When lighting designer Tom Campbell, who loves challenges, was tasked to imagineer the ambience in a special setting for Anna Calvi’s performance with the Heritage Orchestra at St John’s Church, Hackney, London, he mixed imagination with a Robe moving light rig and some novel ideas to unravel a richly layered piece of lighting sculpture.
Factors galvanizing the production were no flying facilities and only a single phase 63A power supply to run all the technical, sound, lighting and a full camera shoot. This was split into two single phases to run the production. In addition to the Heritage Orchestra, the evening saw many exclusive collaborations with a series of special guests.
Campbell lit a festival tour earlier in the year for Calvi, including her incendiary set at Glastonbury’s The Park Stage and so he took the floor-based design from this as the basis for St. John’s Church, expanding and adapting the concept to fit the space and occasion.
Any ground support was out of the question as it would have ruined the aesthetics of the church, and an additional test for Tom’s design skills came in the form of a fixed circular pipe structure which hung above the stage housing the altar lights. This effectively capped the ceiling height for his design, however did find that the spherical halo-like nature of this contained the visual picture very effectively.

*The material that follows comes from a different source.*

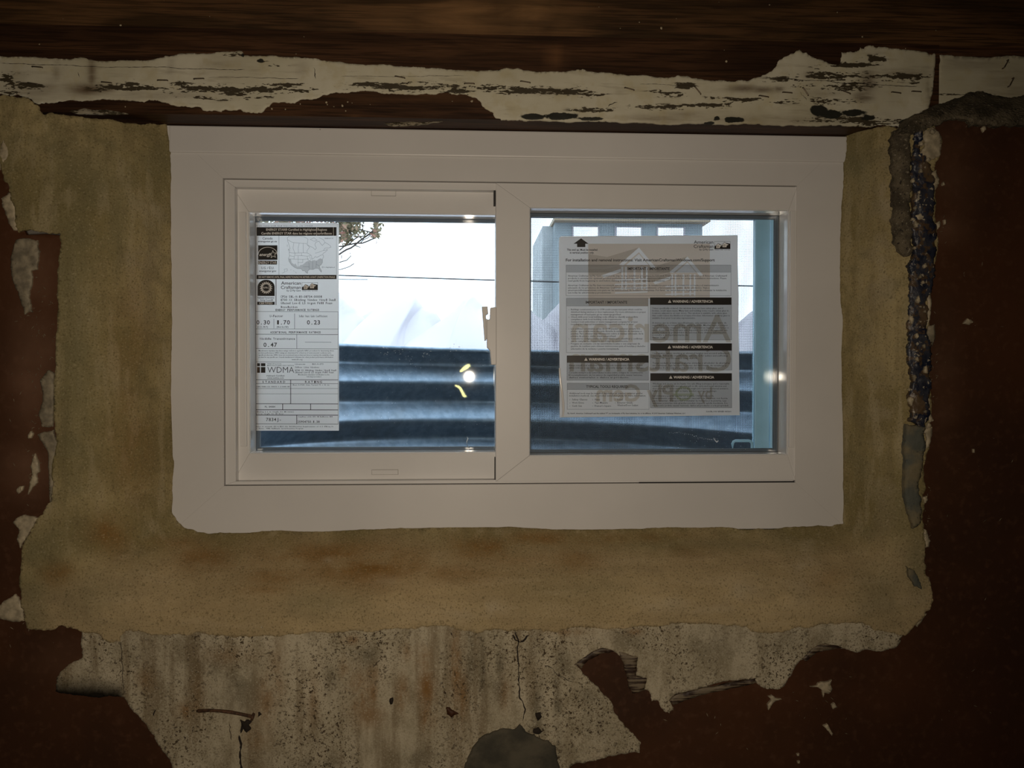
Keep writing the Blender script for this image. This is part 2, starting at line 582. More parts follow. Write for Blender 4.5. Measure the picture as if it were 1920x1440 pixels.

To add to the visual eccentricity of the surroundings, he specified six custom 10K fresnels which retained their fabulous classical shells and outer casing, but inside were fitted with Robe LEDWash 600s complete with a transparent LED panel across the front. These were rigged on stands upstage and complimented with seven Patten 2013s on 6- and 8-foot high tank-trap stands. Each Patten 2013 had a LEDBeam 100 rigged immediately below it on the stand, so these tiny movers could be focused directly up into the Patten 2013. The LED source was reflected back onto the stage via its dish surround, and this brought a completely different dimension to the spacey retro fixtures.
Another 12 x LEDWash 600s were dotted around the floor and rigged out in the room and on the balcony, used for general washes from jaunty angles across the choir and orchestra. Ten of Robe’s MMX Spots were split into two groups, six running across the stage in front of the orchestra and four rigged on the balcony. A single Robe BMFL was positioned upstage centre and kept for one powerful back lighting moment effect in “Strange Weather’.
Campbell operated the lights with his own Avo Tiger Touch console, and the rest of the kit was supplied by rental company Siyan. The lighting creativity was stripped back and raw to match the intensity and intimacy of Calvi’s highly visceral performance, a feat that he executed with exceptional sensitivity and feeling, playing the lighting as if it was an instrument. He loves the luscious and real tungsten capabilities of all Robe’s fixtures including the LED sources and he used this feature subtly in this show. Campbell also appreciates Robe’s colour mixing in general with the “Rich range of lovely pastels’ and also the quality of the light output – all subtleties which were are key to lighting a show like this appropriately.
The results helped create a sensually beautiful, textured and immersive environment for all to enjoy and for the cameras to capture for future reference.